Fortunately we have examples of the 'open balcony' Standard trams still extant; with number 143 being resurrected from its later Engineering Car role to original condition as built in the 1920s. Two further examples are retained at the National Tramway Museum (40) and in the Seashore Trolley Museum in Kennebunkport, Maine (144). An open 'toastrack' (Number 166) was fortunately acquired by the National Tramway Museum and returned to resplendent 1920s appearance, while a Fleetwood Tramroad 'Rack' Number 2 in the original 1898 fleet is also preserved at the NTM in Crich, Derbyshire.
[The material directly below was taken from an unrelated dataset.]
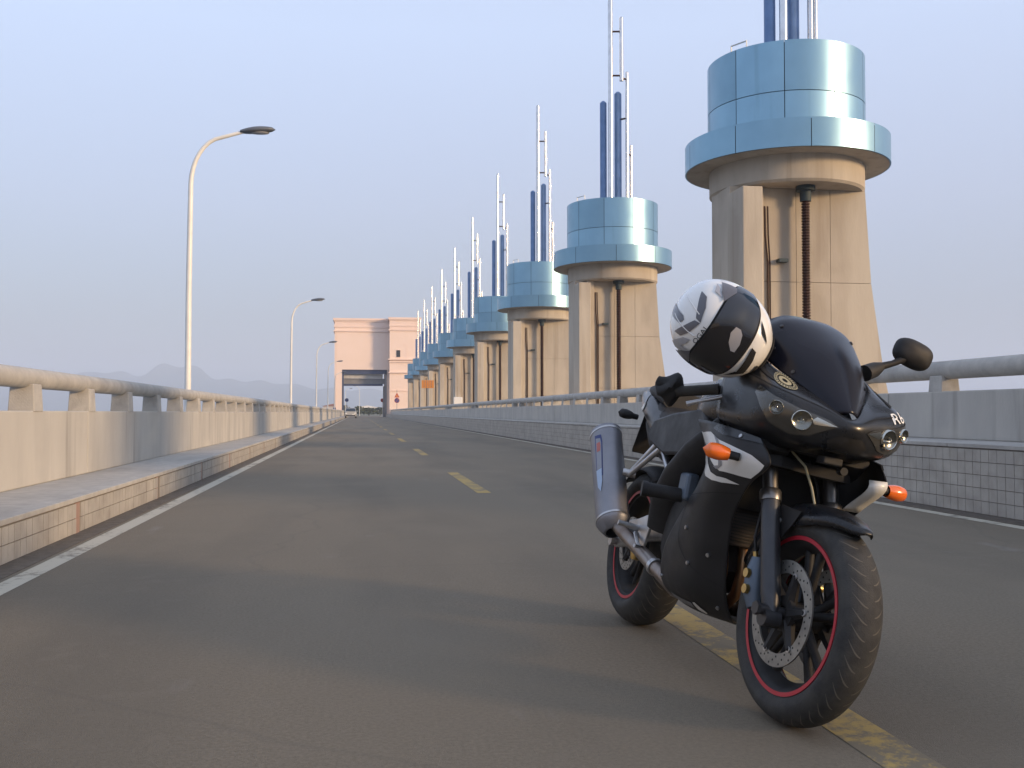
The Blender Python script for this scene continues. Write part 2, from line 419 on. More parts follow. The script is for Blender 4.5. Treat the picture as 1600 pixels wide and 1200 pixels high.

One of the streamline open top cars from 1934 has been returned to a close rendition of its original condition by Blackpool Transport and retained as part of the system's heritage collection; whilst a 1940 semi open car (11) now operates at the East Anglia Transport Museum near Lowestoft as a 'Marton Vambac' car - the sole survivor from that popular class.


As today's travellers swelter inside high capacity low floor cars bereft of wide opening windows or sliding roof panels and making do with ineffective air condition thought should urgently be given to modifying the three remaining twin car sets to create summer season semi open units capable of operating regular services alongside the Flexity fleet. High temperatures such as those being experienced this week are not one-off events and now likely to become all too frequent in the years ahead. Blackpool's once renowned trams need to adjust to this new norm and again provide those 'breezy rides' for the resort's millions of visitors. Standing room only in packed 'sardine like' conditions on what is now an infrequent service of unglamorous 'people movers' with only narrow hopper' windows to let in (and let out) airflow at the height of summer is not the way to go in today's world let alone that of tomorrow. ' Something must be done'.

Looking along Blundell Street in 1934 with the tram depot immediately on the lefthand side. This is a press photo on the top deck of the prototype open top car 237, notable for its protective front glazing (soon removed). Below demonstrating Blackpool's new 'Circular Tour' on toastrack 69 in 1911 or 12 seen here posed on Whitegate Drive facing the wrong direction (presumably to capture the morning sun). A less well loaded open top car in the background with 'Circular Tour' roundel fixed on the dash and this time facing the right way on the right track ! The 'Tour' would prove to be a money spinner for the Tramways Department with subsequent repeat orders for these basic open cars in the years up to 1914.